REQUIREMENTS: Look through the material below. Copy each line that contains the string "follow".

◆ ◆ ◆ ◆ ◆ ◆ ◆

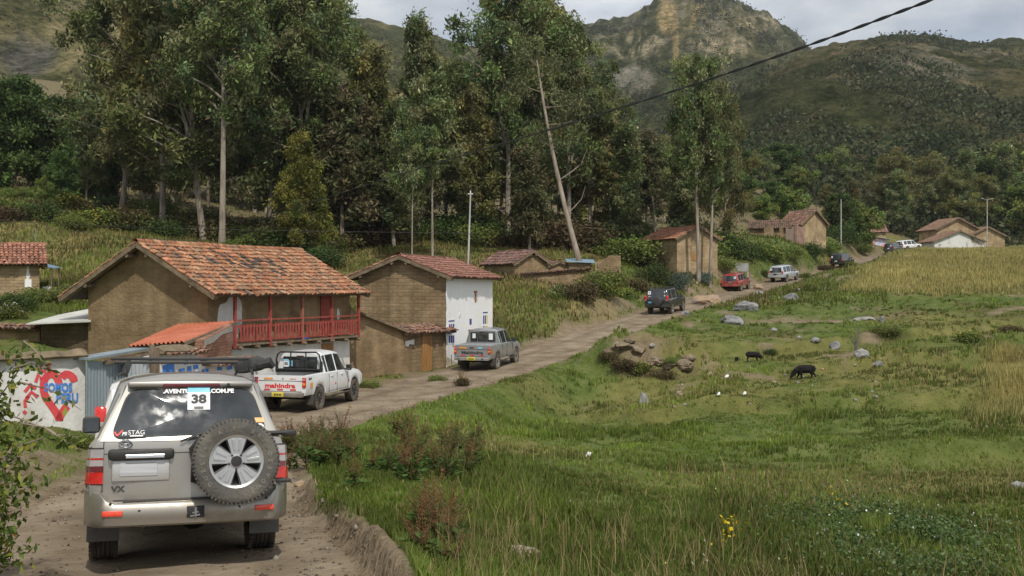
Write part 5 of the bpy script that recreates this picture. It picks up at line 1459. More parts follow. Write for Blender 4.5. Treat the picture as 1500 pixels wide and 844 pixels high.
# plate garnish, recess and plate
m = MB(); m.bbox((-.455, Yr-.085, 1.130), (.60,.075,.105), .03); gh = part(lc, 'plate_garnish', m, M_BLK, 40)
m = MB(); m.bbox((-.42, Yr-.126, 1.112), (.36,.018,.040), .012); m.build('grip_bar', M_CHROME, gh)
m = MB(); m.bbox((-.455, Yr-.052, .975), (.53,.035,.205), .03); part(lc, 'plate_recess', m, paint('plate_recess_paint', (.55,.545,.53), metallic=.5, rough=.35, amt=.1), 40)
m = MB(); m.bbox((-.475, Yr-.074, .985), (.34,.012,.125), .006); pln = part(lc, 'number_plate', m, pm('blurred_plate', [(.34,.35,.37),(.50,.51,.53),(.42,.43,.45),(.56,.57,.58)], scale=3.0, rough=.5, stretch=(.15,1,9), pos=[.3,.45,.55,.7]), 40)
# badges
def ellipse_ring(mb, cx, cz, y, rx_, rz_, th, n=28):
    mb.tube([(cx+rx_*math.cos(2*math.pi*k/n), y, cz+rz_*math.sin(2*math.pi*k/n)) for k in range(n+1)], th, 6, caps=False)
m = MB(); yb_ = ry(.65,1.23)-.018
ellipse_ring(m, -.60, 1.231, yb_, .058, .036, .007); ellipse_ring(m, -.60, 1.231, yb_, .020, .033, .005); ellipse_ring(m, -.60, 1.243, yb_, .040, .014, .005)
part(lc, 'emblem', m, M_CHROME, True)
decal(lc, 'lettering', 'VX', .075, (-.66, ry(.7,.80)-.008, .80), REAR, M_DUSTBLK, .004, width=.13)
# window graphics follow the pane's lean
lean = math.atan2(.40, 1); WROT = (R(90) - lean, 0, 0)
def on_glass(x, z, o=.020, e=.012):
    o += e 
    wz = np.interp(z, [1.26,1.70,1.80], [.865,.665,.64]); return (x, ry(min(1, abs(x)/wz), z)-o, z)
def glass_rect(name, x, z, w_, h_, mm, o=.020, parent=None):
    c = Vector(on_glass(x, z, o)); u = Vector((1,0,0)); v = Vector((0, math.sin(lean), math.cos(lean)))
    mb = MB(); mb.add([c - u*w_/2 - v*h_/2, c + u*w_/2 - v*h_/2, c + u*w_/2 + v*h_/2, c - u*w_/2 + v*h_/2], [(0,1,2,3)])
    return mb.build(name, mm, parent or lc, fix=False)
stk = glass_rect('number_sticker', .07, 1.655, .215, .235, M_PAPER, .022)
glass_rect('sticker_band', .07, 1.745, .215, .05, M_CYAN, .024, stk)
decal(stk, 'lettering', '38', .125, on_glass(.07, 1.648, .025), WROT, M_INK, .006, width=.145)
glass_rect('small_print', .07, 1.565, .09, .028, M_GREYINK, .024, stk)
decal(rw_, 'lettering', '.AVENTURA4X4.COM.PE', .060, on_glass(.07, 1.728, .019), WROT, M_WINK, .003, width=.68)
decal(rw_, 'lettering', 'STAG', .062, on_glass(-.505, 1.335, .019), WROT, M_WINK, .0005, width=.15)
glass_rect('sticker_line', -.505, 1.305, .12, .014, M_WINK, .019, rw_)
decal(rw_, 'lettering', 'PS', .045, on_glass(-.615, 1.325, .019), WROT, M_WINK, .002, shear=.2)
m = MB(); cx_, cz_ = -.675, 1.325
for a, b_ in (((-.03,.02),(-.005,-.018)),((-.005,-.018),(.045,.035))):
    p = Vector(on_glass(cx_+a[0], cz_+a[1], .02)); q = Vector(on_glass(cx_+b_[0], cz_+b_[1], .02)); m.beam(p, q, .016, .002, up=Vector((0,-1,.4)))
m.build('sticker_tick', M_REDV, rw_)
glass_rect('orange_sticker', .655, 1.435, .09, .05, M_AMBER, .020, rw_)
m = MB(); c = Vector(on_glass(.66, 1.36, .02)); vv = Vector((0, math.sin(lean), math.cos(lean)))
m.add([c + Vector((1,0,0))*.047*math.cos(2*math.pi*k/18) + vv*.047*math.sin(2*math.pi*k/18) for k in range(18)], [tuple(range(18))]); m.build('round_sticker', M_WINK, rw_, fix=False)
glass_rect('sticker_band', .66, 1.36, .09, .022, M_INK, .022, rw_); glass_rect('sticker_band', .66, 1.36, .105, .010, M_WINK, .023, rw_)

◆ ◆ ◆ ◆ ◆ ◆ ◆

TASK RESPONSE:
Write part 5 of the bpy script that recreates this picture. It picks up at line 1459. More parts follow. Write for Blender 4.5. Treat the picture as 1500 pixels wide and 844 pixels high.
# window graphics follow the pane's lean